By Mat Di Salvo
2 min read
The U.S. Securities and Exchange Commission has delayed giving a decision on spot Ethereum exchange-traded fund (ETF) proposals from both Grayscale Investments and Wall Street giant Franklin Templeton.
In two Tuesday filings, the regulator said it would need more time to review the proposals from the top fund managers.
The two firms—and a number of other fund managers—are hoping to get the green light from the SEC so their investment vehicles can start trading on American stock exchanges.
Grayscale filed an application with the SEC to convert its Grayscale Ethereum Trust (ETHE) into a spot ETH ETF back in October; Franklin Templeton entered the race back in February by filing an S1 form with the regulator.
The SEC approved 11 spot Bitcoin ETFs back in January, allowing them to trade after a decade of denials. The investment vehicles now trade on stock exchanges and give traditional investors the ability to buy shares that track the price of the cryptocurrency.
They have been massively successful, notching huge inflows in just months.

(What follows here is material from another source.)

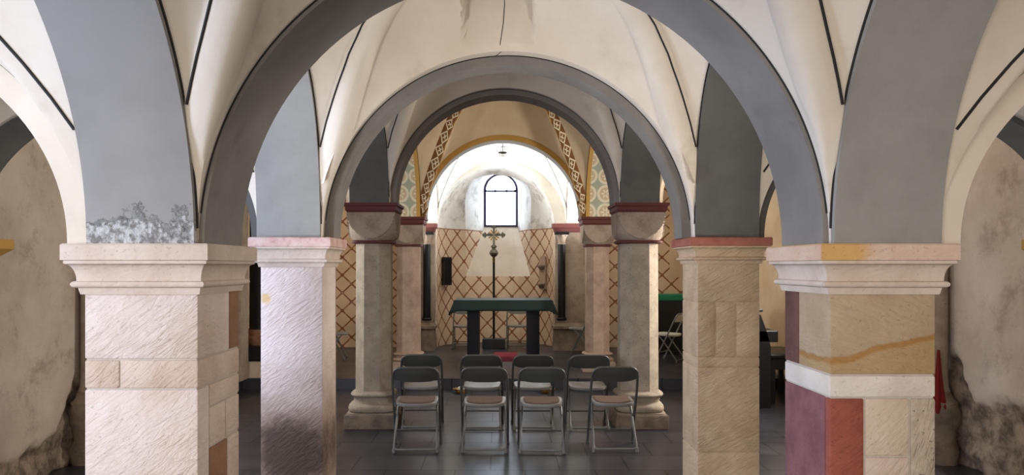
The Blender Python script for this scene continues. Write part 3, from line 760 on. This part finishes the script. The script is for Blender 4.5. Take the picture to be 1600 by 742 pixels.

Now, top fund managers want to release an investment vehicle that would give investors exposure to ETH, the second largest cryptocurrency by market cap.
But industry analysts have since said that the regulator's approval of the products is not looking likely for the May deadline.
Investment bank JP Morgan said earlier this month that there was "no more than a 50% chance of spot Ethereum ETF approval by May," adding that that if an Ethereum ETF doesn't get approved by next month's deadline, applicants will take action against the regulator.